Ancora una volta, un referendum diventa un boomerang per chi l’ha indetto. Ma all’uomo forte della Turchia, il presidente Erdogan, va meglio che al premier britannico Cameron – battuto di misura sulla Brexit – e al premier italiano Renzi – travolto sulla riforma costituzionale. Perché Erdogan il referendum lo vince, sia pure di stretta misura e non a mani basse come sperava.
La riforma costituzione in senso presidenziale passa, ma il risultato elettorale consegna a Erdogan ormai ‘presidentissimo’ un Paese spaccato, nonostante o, forse, anche a causa della repressione dell’opposizione e delle ‘purghe’ di giudici, generali, professori, intellettuali e giornalisti critici dell’involuzione autoritaria e islamica di un Paese da quasi un secolo laico e aperto all’Europa e all’Occidente.
Nello scrutinio, il sì è partito fortissimo, ma il suo vantaggio s’è progressivamente eroso: quando erano state scrutinate un terzo delle schede, il sì era ben sopra il 60%; alla metà, era sceso sotto il 60%; ai due terzi, era sotto il 55%; e alla fine s’aggirava sul 51%. Ci sono stati 24 milioni 325mila voti per la riforma, 23 milioni 170mila contro (su 55 milioni di potenziali elettori). Fra i turchi all’estero, che hanno votato con percentuale record (1,3 milioni, il 45%), i no hanno nettamente prevalso con il 60%. Il sì ha vinto nella maggioranza delle 81 province turche.

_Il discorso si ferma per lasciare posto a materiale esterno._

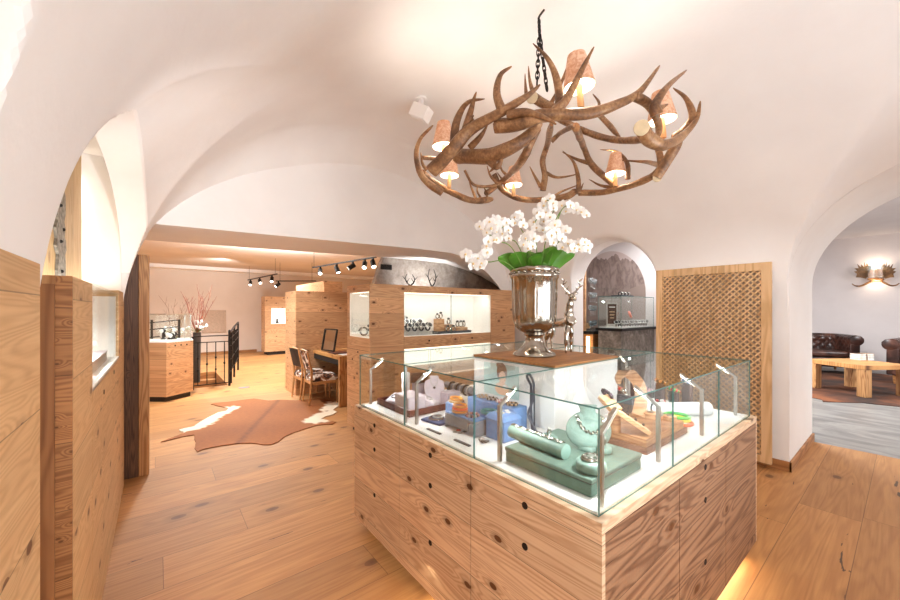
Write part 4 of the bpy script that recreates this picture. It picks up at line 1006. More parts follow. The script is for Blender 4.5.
for k in range(6):
    p = Vector((2.72, 1.36, 0)).lerp(Vector((3.06, 1.02, 0)), k / 5)
    block('bracelet_cushion', 'brown cushion under the %s bracelet, %s in the back right row' % (names[k][2], where[k]), 'display cushion', (p.x-.03, p.y-.03, Z), (p.x+.03, p.y+.03, Z + .11 + .06 * (k % 2)), 'brown_tray', .012, 'bracelet cushions at the back right')
    zc = Z + .11 + .06 * (k % 2)
    beads((p.x, p.y, zc + .014), .034, .0125, 14, [names[k][0], names[k][1]], '%s bead bracelet on a brown cushion, %s in the back right row' % (names[k][2], where[k]), group='bracelets at the back right', tilt=(.25, .2, 0))
t = thing('chrome_watch_stand', 'curved polished chrome watch stand between the column and the arch', 'watch stand', at_z(634, 400, Z))
b0 = Vector((2.60, 1.232, Z)); MB().lathe([(0, Z), (.05, Z), (.05, Z+.008), (.01, Z+.012), (.008, Z+.23), (0, Z+.23)], (b0.x, b0.y, 0), 18).build('stem', 'steel', t, True)
MB().torus(b0 + Vector((0, 0, .265)), .036, .010, Matrix.Rotation(PI/2, 3, 'Y') @ Matrix.Rotation(.5, 3, 'X'), 24, 8).build('hoop', 'silver', t, True)
MB().ball(b0 + Vector((0, 0, .30)), .022, 12, 0, (1, 1, .6)).build('watch_head', 'silver', t, True)
# ================================================================== LONG CABINET BEHIND THE COUNTER
BX0, BX1, BY0, BY1, BZ = 2.05, 4.72, 4.157, 4.86, 1.978
t = cab = thing('showcase_cabinet', 'long larch cabinet with two white lit display windows behind the counter', 'cabinet', (3.4, 4.5, 0))
MB().box((BX0+.06, BY0+.06, 0), (BX1-.06, BY1-.06, .085)).build('plinth', 'kick', t)
mb = MB()
mb.box((BX0, BY0, .08), (BX1, BY1, .90)); mb.box((BX0, BY0, 1.133), (BX1, BY1, 1.295)); mb.box((BX0, BY0, 1.885), (BX1, BY1, BZ))
for z0, z1 in ((.90, 1.133), (1.295, 1.885)): mb.box((4.145, BY0, z0), (BX1, BY1, z1)); mb.box((2.54, 4.56, z0), (4.145, BY1, z1))
mb.box((BX0, BY0, .90), (2.54, BY1, 1.133))
mb.box((BX0, BY0, 1.295), (2.54, BY0+.024, 1.885)); mb.box((BX0, 4.775, 1.295), (2.54, BY1, 1.885)); mb.box((2.46, BY0+.024, 1.295), (2.54, 4.775, 1.885))
mb.build('body', 'larch_back', t)
def lining(x0, x1, y0, y1, z0, z1, op):
    mb = MB(); e = .004
    mb.box((x0, y0, z0), (x1, y1, z0+e)); mb.box((x0, y0, z1-e), (x1, y1, z1)); mb.box((x0, y1-e, z0), (x1, y1, z1)) 
    if op != 'x': mb.box((x0, y0, z0), (x0+e, y1, z1))
    else: mb.box((x0, y0, z0), (x1, y0+e, z1))
    mb.box((x1-e, y0, z0), (x1, y1, z1))
    return mb.build('niche_lining', 'niche_white_glow', cab)
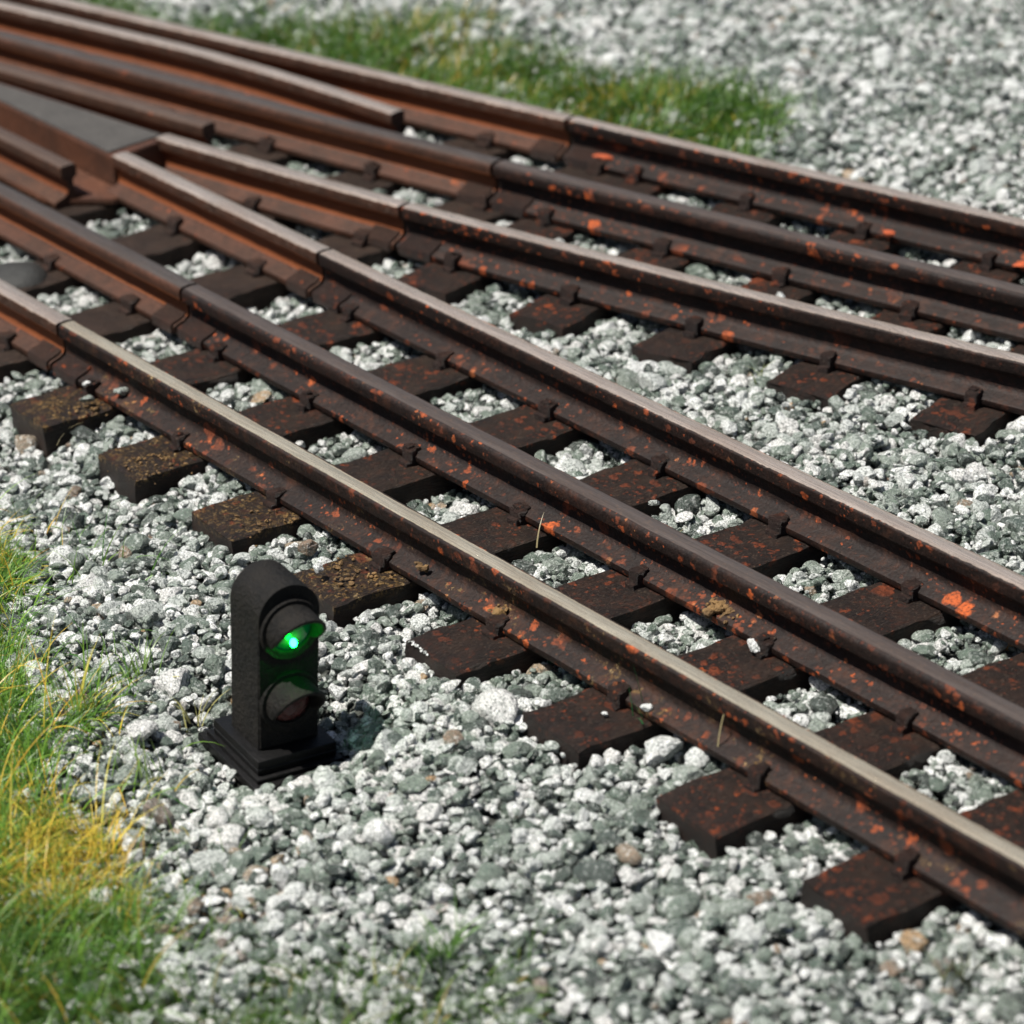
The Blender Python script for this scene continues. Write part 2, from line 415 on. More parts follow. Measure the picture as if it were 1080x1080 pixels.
# ------------------------------------------------------------------ sleepers with chairs
def sleeper_mesh(L, W, H, seed):
    c = .014
    prof = [(-W/2, -H), (-W/2, -H*.6), (-W/2, -H*.25), (-W/2, -c), (-W/2 + c*.35, -c*.3), (-W/2 + c*1.1, 0)]
    k = 7
    for i in range(1, k): prof.append((-W/2 + c*1.1 + (W - c*2.2) * i / k, 0))
    prof += [(W/2 - c*1.1, 0), (W/2 - c*.35, -c*.3), (W/2, -c), (W/2, -H*.25), (W/2, -H*.6), (W/2, -H)]
    n = max(6, int(L / .07))
    m = len(prof)
    off = Vector((seed * 3.7, seed * 1.3, 0))
    V = []
    for i in range(n + 1):
        y = L * i / n
        endf = min(i, n - i)
        for j, (a, z) in enumerate(prof):
            v = Vector((a, y, z))
            nv = noise.noise_vector((v + off) * 6.0) * .010 + noise.noise_vector((v + off) * 22.0) * .008
            if z > -.005: nv.z = nv.z * .6 - .006
            if -.02 < z < -.002 or endf == 0: nv *= 1.5; nv.z -= max(0, noise.noise((v + off) * 9)) * .012
            if endf == 0:
                v.z = v.z if z < -c else v.z - .004
                nv.y += noise.noise((v + off) * 30) * .012 + noise.noise((v + off) * 5) * .010
            V.append(v + nv)
    F = []
    for i in range(n):
        for j in range(m - 1):
            F.append((i*m+j, i*m+j+1, (i+1)*m+j+1, (i+1)*m+j))
    F.append(tuple(range(m))); F.append(tuple(reversed(range(n*m, (n+1)*m))))
    me = bpy.data.meshes.new('sleeper'); me.from_pydata([tuple(v) for v in V], [], F); me.update()
    bm = bmesh.new(); bm.from_mesh(me); bmesh.ops.recalc_face_normals(bm, faces=bm.faces[:]); bm.to_mesh(me); bm.free()
    me.set_sharp_from_angle(angle=math.radians(38))
    return me

def chair_bm(new=False, seed=0, side=1):
    bm = bmesh.new(); r = random.Random(seed * 2 + (side > 0)); s = side
    w = (.052 if new else .043) * r.uniform(.85, 1.25); hgt = .086 * r.uniform(.9, 1.15)
    dx = r.uniform(-.014, .014)
    def bx(lo, hi, ww, z0, z1, bv): box(bm, -ww + dx, ww + dx, min(lo * s, hi * s), max(lo * s, hi * s), z0, z1, bv, 3)
    bx(.108, .172, w, -.014, hgt, .020)
    bx(.076, .125, w * .72, .030, hgt * .97, .010)
    bx(.150, .196, w * .9, -.018, .024 * r.uniform(.8, 1.4), .009)
    if r.random() < .3: bx(.112, .165, w * .5, -.014, hgt + .018, .012)
    for v in bm.verts:
        v.co += Vector(noise.noise_vector(v.co * 22 + Vector((seed, 0, 0)))) * .009
    return bm

sleeper_boxes = []     # (cx, cy, ux, uy, L, W) : start point, axis, length, width
def make_sleeper(start, ang, L, W, mat, label, rails, new=False, group=None, seed=0, cat='sleeper'):
    """start: near end centre; ang: direction of the sleeper axis from +Y, ccw"""
    o = empty('sleeper', (start[0], start[1], 0), ang)
    b = link('block', sleeper_mesh(L, W, .34, seed), o, (mat,))
    for i, d in enumerate(rails):
        dd, da = d
        for sd in (-1, 1):
            bm = chair_bm(new, seed * 7 + i, sd)
            for v in bm.verts:
                v.co = Matrix.Rotation(da - ang, 3, 'Z') @ v.co
            bm_link('rail_chair', bm, M['chair_new' if new else 'chair'], o, loc=(0, dd, .0), smooth=60)
    thing(o, label, cat, group)
    sleeper_boxes.append((start[0], start[1], -math.sin(ang), math.cos(ang), L, W))
    return o
def cross(start, ang, fn):
    """distance along the sleeper axis at which it meets the rail y=fn(x), and the rail's heading"""
    ux, uy = -math.sin(ang), math.cos(ang); lo, hi = -2.0, 9.0
    f = lambda d: (start[1] + uy*d) - fn(start[0] + ux*d)
    for _ in range(50):
        mid = (lo + hi) / 2
        if f(mid) > 0: hi = mid
        else: lo = mid
    x = start[0] + ux*lo
    return lo, math.atan(fn(x + .01) * 100 - fn(x) * 100)

words = {1: 'first', 2: 'second', 3: 'third', 4: 'fourth', 5: 'fifth', 6: 'sixth', 7: 'seventh', 8: 'eighth'}
SK = math.radians(-4.5)    # slight skew of the near track's sleepers
for i in range(0, 10):
    st = (i - .045 + random.uniform(-.02, .02), -.425 + random.uniform(-.03, .02))
    if i == 3: lab = 'ochre-crusted sleeper of the near track, its end behind the signal'
    elif i < 3: lab = f'sleeper of the near track, {words[3-i]} one left of the signal'
    else: lab = f'sleeper of the near track, {words[i-3]} one right of the signal'
    if i < 8: lab += {0: ', standing proud of gravel', 1: ', dusted with ochre lichen', 5: ', beside green wisps', 4: ', with a pale chipped edge'}.get(i, '')
    if i >= 8: st = (st[0] - .02, -.02); lab = f'half-hidden sleeper at the right edge, {words[i-7]} past the corner'
    mt = M['sleeper_lichen'] if i < 4 else M['sleeper']
    rl = [cross(st, SK, YF[k]) for k in 'ABC']
    slp = make_sleeper(st, SK, (2.72 if i < 8 else 2.30) + random.uniform(-.03, .03), .46, mt, lab, rl, False, 'sleepers of the near straight track', seed=i + 1)
    if i == 4: chipped = slp
# turnout sleepers
for i in range(1, 8):
    x = -.98 * i - .02
    st = (x - .03, -.42)
    rl = [cross(st, SK * .6, YF[k]) for k in 'AB']
    if x > -2.7: rl += [cross(st, SK * .6, YF['C']), cross(st, SK * .6, YF['D'])]
    rl += [cross(st, SK * .6, YF['E']), cross(st, SK * .6, YF['F'])]
    L = rl[-1][0] + .5
    make_sleeper(st, SK * .6, L, .43, M['sleeper_new'], f'long plain brown turnout sleeper, {words[i]} one left of the rail joints', rl, True, 'long turnout sleepers under all six rails', seed=40 + i)
# diverging track sleepers
for i in range(0, 7):
    xr = -.10 + .935 * i
    yr = yD(xr); ang = math.atan(yD(xr + .01) * 100 - yD(xr) * 100)
    st = (xr + math.sin(ang) * .46, yr - math.cos(ang) * .46)
    rl = [cross(st, ang, YF[k]) for k in 'DEF']
    lab = f'dark sleeper of the far diverging track, {words[i+1]} one right of its rail joint'
    if i == 3: lab = 'orange-splashed far-track sleeper, fourth one right of its rail joint'
    if i == 4: lab = 'stubby far-track sleeper sunk in bright gravel near the right edge, fifth from joint'
    make_sleeper(st, ang, rl[-1][0] + .5, .43, M['sleeper'], lab, rl, False, 'sleepers of the far diverging track', seed=70 + i)

# camera (needed to keep gravel to the area round the view)
fpx = 3500.0
rx, ry, rz = 1.1101, .0561, .9228
Rm = Matrix.Rotation(rz, 3, 'Z') @ Matrix.Rotation(ry, 3, 'Y') @ Matrix.Rotation(rx, 3, 'X')
camloc = Vector((16.0282, -8.4850, 7.9561))
RN = np.array(Rm); CL = np.array(camloc)
def project(x, y, z):
    P = (np.stack([x, y, z], 1) - CL) @ RN
    return 540 + fpx * P[:, 0] / -P[:, 2], 540 - fpx * P[:, 1] / -P[:, 2]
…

S’è votato dalle 08.00 alle 17.00 – ore locali. Il referendum non prevedeva un quorum: l’esito veniva deciso dalla maggioranza semplice dei suffragi espressi. Sull’ufficializzazione dei dati, pesano le contestazioni del maggiore partito d’opposizione turco, il Chp socialdemocratico, che mette in discussione il 37% dei suffragi espressi per brogli o irregolarità.
Il risultato del voto allontana ulteriormente e forse definitivamente la Turchia dall’Unione europea, perché incoraggia scelte, come il ripristino della pena di morte e la subordinazione del giudiziario all’esecutivo, che vanno contro i valori fondanti dell’Unione europea. E aumenta l’imbarazzo per i Paesi dell’Ue che, con l’intesa raggiunta lo scorso anno, hanno consegnato alla Turchia di Erdogan – con l’impegno a versare somme cospicue – il controllo del flusso dei migranti dalla Siria verso la Grecia e la rotta dei Balcani. Difficile, comunque, a questo punto che i negoziati di adesione, già in stallo, si sblocchino.
Inoltre, il risultato, dando a Erdogan maggiore potere, nonostante il risultato risicato, aumenta l’insicurezza internazionale. Il presidente turco s’è già mostrato uomo dalle alleanze aleatorie: prima amico di Israele, poi nemico; prima nemico della Russia, poi amico, poi di nuovo nemico; prima complice e partner d’affari dell’autoproclamato Califfo, poi in prima linea contro i miliziani del sedicente Stato islamico.
In un contesto internazionale già caratterizzato dalle volatilità e imprevedibilità decisionali di leader come Trump, Assad, Kim, un Erdogan più forte incrementa il potenziale disordine mondiale, mentre accresce il controllo sulla Turchia traversata al proprio interno da opposizioni diverse, etniche, politiche, terroristiche, su cui il regime gioca mescolandole e confondendole.
Non è oggi l’Europa ad allontanarsi dalla Turchia. E la Turchia ad allontanarsi dall’Unione, magari ferita dalle diffidenze e dalle riluttanze mostrate in passato da Bruxelles e da singoli Paesi Ue verso Ankara, le cui aspirazioni europee erano state a più riprese e in tempi diversi tradite o deluse. E ora Erdogan ha la convinzione d’avere di nuovo una spalla a Washington, al di là della collocazione e del ruolo strategici della Turchia nella Nato.
Il ministro degli Esteri turco Cavusoglu, dopo avere votato nel suo seggio ad Antalya, ha criticato quei Paesi stranieri che “hanno cercato di dire ai turchi che cosa dovrebbero fare”. Uno strascico della campagna segnata da forti tensioni, specie tra la Germania e l’Olanda e il regime di Erdogan.
Il referendum e il suo risultato sono l’occasione per fare chiarezza: il discorso dell’adesione all’Ue è chiuso, ammesso che sia mai stato davvero aperto. Il rapporto dell’Unione con la Turchia va gestito senza ambiguità su questo punto: no all’involuzione autoritaria, ma vicinanza a quei cittadini turchi che si battono per difendere la libertà d’espressione, la laicità delle Istituzioni e la democrazia.